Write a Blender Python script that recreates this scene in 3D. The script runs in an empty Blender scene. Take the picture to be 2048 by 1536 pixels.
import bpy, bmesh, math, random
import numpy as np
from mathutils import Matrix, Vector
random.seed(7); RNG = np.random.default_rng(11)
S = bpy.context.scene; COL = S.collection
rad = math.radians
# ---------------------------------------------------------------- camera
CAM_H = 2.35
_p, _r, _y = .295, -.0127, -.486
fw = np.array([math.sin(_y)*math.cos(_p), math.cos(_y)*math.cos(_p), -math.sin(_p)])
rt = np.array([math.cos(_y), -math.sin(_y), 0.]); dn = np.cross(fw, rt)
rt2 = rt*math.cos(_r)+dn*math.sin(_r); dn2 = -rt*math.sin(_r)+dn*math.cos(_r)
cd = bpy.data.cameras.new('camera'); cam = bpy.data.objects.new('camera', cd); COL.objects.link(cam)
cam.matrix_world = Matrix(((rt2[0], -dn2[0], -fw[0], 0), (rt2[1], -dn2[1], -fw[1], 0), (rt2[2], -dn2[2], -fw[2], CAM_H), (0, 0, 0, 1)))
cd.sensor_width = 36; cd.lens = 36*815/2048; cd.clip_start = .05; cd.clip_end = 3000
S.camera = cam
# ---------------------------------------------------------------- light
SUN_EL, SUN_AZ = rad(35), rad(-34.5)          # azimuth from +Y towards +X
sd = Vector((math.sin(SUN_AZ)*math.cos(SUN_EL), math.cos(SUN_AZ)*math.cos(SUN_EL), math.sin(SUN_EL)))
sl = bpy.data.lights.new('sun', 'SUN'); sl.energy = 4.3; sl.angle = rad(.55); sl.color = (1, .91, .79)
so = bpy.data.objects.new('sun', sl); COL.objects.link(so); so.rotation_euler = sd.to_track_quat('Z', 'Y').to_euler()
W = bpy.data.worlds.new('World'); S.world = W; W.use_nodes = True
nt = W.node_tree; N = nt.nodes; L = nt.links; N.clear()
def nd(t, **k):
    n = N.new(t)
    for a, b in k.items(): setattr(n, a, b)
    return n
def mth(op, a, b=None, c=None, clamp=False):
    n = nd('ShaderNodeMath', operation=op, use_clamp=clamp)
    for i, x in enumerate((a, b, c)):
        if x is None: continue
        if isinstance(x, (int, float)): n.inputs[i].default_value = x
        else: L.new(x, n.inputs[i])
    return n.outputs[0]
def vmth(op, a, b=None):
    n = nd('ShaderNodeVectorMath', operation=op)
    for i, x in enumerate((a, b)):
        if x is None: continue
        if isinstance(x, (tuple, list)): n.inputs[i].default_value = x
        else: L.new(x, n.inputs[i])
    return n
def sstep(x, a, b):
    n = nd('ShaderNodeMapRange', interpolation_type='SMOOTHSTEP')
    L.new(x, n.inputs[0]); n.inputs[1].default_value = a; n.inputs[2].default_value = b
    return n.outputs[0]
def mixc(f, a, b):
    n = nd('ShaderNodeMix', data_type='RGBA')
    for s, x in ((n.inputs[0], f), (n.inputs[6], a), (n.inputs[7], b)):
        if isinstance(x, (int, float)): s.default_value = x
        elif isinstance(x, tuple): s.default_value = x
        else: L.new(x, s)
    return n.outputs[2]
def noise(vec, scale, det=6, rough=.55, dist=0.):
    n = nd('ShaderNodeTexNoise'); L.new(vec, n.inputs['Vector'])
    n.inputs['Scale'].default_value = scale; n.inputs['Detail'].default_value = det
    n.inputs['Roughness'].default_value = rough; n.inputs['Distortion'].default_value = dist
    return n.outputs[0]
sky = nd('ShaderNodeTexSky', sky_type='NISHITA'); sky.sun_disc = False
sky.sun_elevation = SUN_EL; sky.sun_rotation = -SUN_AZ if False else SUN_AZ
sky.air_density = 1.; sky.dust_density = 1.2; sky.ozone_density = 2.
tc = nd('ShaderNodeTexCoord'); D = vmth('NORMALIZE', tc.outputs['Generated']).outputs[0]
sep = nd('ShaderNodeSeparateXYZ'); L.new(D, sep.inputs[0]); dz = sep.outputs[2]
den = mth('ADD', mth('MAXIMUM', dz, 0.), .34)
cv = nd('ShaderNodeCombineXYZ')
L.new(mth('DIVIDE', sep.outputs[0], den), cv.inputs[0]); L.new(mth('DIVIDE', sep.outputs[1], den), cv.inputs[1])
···
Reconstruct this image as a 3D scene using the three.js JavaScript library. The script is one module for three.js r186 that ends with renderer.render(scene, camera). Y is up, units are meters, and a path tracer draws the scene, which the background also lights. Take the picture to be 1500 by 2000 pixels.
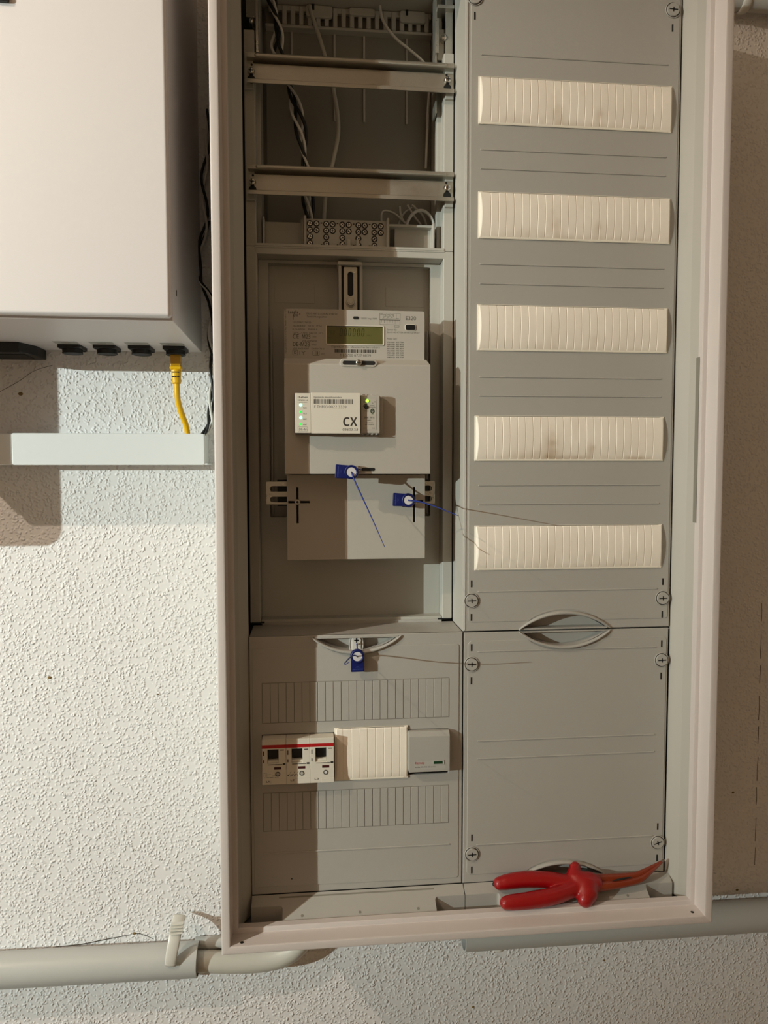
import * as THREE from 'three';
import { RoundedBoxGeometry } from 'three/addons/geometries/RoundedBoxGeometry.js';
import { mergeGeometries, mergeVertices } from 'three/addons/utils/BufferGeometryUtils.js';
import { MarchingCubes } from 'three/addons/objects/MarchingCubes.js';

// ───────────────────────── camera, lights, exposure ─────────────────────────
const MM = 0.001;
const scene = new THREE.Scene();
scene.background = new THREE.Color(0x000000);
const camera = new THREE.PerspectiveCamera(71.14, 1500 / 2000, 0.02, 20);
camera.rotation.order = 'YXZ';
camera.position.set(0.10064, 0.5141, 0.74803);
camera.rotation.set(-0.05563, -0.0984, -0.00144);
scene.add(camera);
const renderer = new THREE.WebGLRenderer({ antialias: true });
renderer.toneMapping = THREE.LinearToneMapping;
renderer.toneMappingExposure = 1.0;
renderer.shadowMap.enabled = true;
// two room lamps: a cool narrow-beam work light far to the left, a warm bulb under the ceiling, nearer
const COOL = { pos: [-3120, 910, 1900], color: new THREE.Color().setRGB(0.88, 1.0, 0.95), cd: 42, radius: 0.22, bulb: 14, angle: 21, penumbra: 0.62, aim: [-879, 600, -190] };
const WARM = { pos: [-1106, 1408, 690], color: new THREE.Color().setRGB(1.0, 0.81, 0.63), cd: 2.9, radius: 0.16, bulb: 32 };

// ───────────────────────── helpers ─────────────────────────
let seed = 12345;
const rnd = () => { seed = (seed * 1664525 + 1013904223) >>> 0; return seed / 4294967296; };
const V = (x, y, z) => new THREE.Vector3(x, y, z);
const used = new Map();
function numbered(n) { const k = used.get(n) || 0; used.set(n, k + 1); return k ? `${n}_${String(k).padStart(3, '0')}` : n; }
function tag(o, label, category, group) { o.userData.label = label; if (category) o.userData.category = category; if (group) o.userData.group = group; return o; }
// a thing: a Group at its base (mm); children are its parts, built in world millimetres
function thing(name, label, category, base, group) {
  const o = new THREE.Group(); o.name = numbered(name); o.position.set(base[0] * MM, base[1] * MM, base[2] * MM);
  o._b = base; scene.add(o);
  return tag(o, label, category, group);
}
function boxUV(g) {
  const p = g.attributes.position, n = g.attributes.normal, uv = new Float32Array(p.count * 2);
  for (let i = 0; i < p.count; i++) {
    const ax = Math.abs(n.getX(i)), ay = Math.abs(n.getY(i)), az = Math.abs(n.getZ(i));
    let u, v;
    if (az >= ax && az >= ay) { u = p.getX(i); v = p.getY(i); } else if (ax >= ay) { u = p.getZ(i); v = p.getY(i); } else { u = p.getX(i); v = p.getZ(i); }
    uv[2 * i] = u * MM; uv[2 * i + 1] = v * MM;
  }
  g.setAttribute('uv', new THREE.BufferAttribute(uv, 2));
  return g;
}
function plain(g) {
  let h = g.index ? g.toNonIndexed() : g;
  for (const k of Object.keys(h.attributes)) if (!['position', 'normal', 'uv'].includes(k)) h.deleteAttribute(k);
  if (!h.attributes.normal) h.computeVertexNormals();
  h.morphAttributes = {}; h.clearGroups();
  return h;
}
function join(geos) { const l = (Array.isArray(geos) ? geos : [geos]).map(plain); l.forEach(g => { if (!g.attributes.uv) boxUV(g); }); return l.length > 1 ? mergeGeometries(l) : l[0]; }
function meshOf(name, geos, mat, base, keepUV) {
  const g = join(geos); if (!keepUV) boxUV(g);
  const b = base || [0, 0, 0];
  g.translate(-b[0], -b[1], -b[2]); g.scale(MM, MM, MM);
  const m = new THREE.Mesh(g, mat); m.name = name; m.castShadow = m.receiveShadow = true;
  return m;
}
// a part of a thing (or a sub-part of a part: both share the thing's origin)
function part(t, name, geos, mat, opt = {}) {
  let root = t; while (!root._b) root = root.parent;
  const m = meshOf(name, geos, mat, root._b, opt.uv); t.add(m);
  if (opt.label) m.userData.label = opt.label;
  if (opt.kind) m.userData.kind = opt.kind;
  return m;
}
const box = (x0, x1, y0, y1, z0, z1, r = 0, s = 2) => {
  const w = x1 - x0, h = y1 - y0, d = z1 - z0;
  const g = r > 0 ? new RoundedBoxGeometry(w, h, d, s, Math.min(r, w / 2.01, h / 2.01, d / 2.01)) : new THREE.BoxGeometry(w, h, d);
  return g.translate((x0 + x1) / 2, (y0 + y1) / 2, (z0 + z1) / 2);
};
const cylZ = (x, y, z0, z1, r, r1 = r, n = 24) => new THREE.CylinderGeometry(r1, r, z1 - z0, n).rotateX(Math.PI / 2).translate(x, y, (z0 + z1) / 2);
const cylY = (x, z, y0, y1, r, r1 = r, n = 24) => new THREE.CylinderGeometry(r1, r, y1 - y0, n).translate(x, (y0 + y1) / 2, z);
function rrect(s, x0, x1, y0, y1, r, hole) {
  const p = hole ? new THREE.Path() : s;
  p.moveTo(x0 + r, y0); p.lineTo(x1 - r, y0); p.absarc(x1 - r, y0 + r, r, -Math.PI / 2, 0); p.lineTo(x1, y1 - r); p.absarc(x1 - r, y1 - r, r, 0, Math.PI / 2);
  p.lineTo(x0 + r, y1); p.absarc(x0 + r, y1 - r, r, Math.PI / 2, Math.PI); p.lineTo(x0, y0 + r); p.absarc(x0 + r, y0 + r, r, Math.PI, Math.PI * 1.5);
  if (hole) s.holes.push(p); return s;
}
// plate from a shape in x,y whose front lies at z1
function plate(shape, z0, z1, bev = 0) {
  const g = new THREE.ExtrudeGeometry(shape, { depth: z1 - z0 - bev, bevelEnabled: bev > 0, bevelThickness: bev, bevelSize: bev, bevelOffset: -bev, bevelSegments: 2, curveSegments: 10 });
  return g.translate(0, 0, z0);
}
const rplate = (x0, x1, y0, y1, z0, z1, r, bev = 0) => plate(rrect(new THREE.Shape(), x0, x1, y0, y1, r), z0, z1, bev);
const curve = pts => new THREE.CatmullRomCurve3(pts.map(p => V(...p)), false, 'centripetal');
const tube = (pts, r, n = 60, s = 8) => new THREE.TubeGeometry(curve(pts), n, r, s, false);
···
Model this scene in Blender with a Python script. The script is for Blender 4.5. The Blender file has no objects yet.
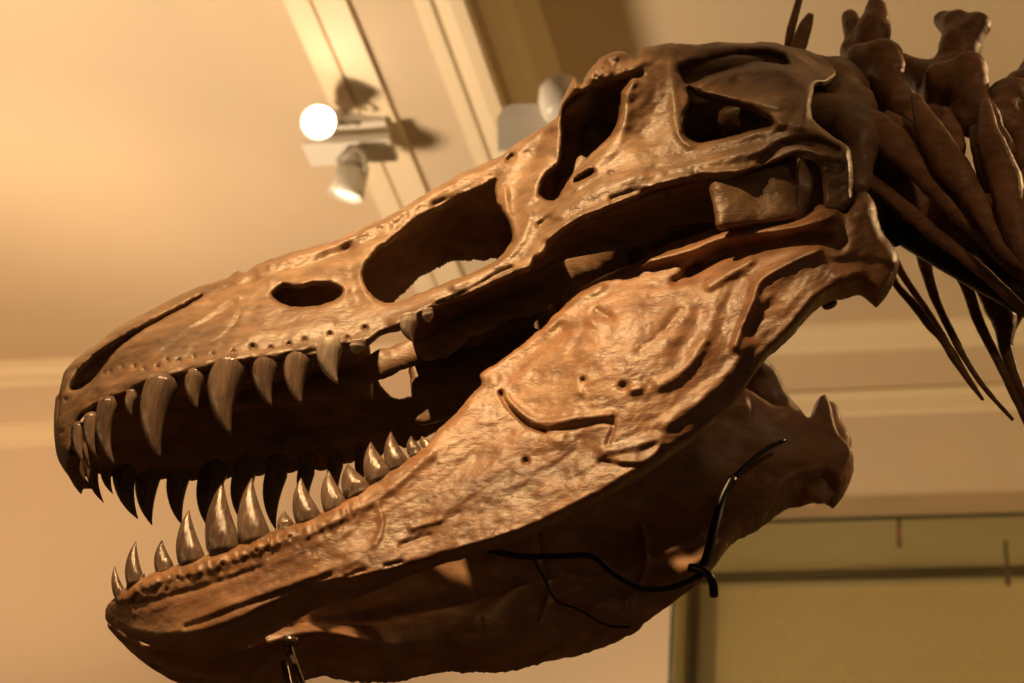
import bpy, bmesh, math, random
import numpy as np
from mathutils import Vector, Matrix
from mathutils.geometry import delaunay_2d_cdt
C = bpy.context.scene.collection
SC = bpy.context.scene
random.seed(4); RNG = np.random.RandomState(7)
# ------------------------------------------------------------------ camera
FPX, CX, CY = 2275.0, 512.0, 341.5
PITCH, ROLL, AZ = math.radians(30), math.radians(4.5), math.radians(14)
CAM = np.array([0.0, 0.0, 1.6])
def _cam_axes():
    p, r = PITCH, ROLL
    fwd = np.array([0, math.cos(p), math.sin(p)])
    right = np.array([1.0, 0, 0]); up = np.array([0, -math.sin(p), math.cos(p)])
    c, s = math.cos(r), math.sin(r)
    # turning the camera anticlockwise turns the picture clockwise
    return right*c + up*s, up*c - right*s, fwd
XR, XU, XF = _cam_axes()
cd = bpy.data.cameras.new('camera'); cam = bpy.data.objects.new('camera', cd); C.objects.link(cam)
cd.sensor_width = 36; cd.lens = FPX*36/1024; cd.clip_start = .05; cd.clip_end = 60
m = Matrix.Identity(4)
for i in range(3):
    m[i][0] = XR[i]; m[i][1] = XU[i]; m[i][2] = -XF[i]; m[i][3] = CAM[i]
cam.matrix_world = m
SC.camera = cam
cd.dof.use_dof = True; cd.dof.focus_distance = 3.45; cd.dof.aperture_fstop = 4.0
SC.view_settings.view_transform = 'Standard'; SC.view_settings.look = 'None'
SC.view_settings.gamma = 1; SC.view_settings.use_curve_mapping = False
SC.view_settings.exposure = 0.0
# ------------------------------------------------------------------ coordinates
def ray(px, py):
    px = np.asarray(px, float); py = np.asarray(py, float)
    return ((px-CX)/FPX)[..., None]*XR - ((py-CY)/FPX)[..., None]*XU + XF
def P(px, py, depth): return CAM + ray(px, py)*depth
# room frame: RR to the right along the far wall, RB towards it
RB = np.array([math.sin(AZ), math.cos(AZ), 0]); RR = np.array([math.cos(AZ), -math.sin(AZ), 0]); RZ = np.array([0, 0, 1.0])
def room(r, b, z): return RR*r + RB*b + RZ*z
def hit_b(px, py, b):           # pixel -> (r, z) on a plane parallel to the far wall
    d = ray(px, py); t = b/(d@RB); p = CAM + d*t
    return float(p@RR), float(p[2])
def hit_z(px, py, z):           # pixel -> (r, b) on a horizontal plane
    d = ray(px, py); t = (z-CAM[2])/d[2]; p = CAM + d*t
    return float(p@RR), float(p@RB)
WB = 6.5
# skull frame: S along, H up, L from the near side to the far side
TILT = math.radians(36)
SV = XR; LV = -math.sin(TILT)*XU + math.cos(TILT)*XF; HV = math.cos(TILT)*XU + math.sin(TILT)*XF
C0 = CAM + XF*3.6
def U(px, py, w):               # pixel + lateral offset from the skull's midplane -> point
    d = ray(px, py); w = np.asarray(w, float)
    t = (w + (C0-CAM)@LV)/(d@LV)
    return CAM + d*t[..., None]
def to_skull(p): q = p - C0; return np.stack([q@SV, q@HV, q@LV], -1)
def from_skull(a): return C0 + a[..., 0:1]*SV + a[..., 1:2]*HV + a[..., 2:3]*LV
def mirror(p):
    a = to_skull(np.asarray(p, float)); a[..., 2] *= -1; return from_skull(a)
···
Reproduce each line from the records that contains the word "Python".

Write a Blender Python script that recreates this scene in 3D. The script runs in an empty Blender scene. Take the picture to be 2048 by 1536 pixels.
Model this scene in Blender with a Python script. The script is for Blender 4.5. The Blender file has no objects yet.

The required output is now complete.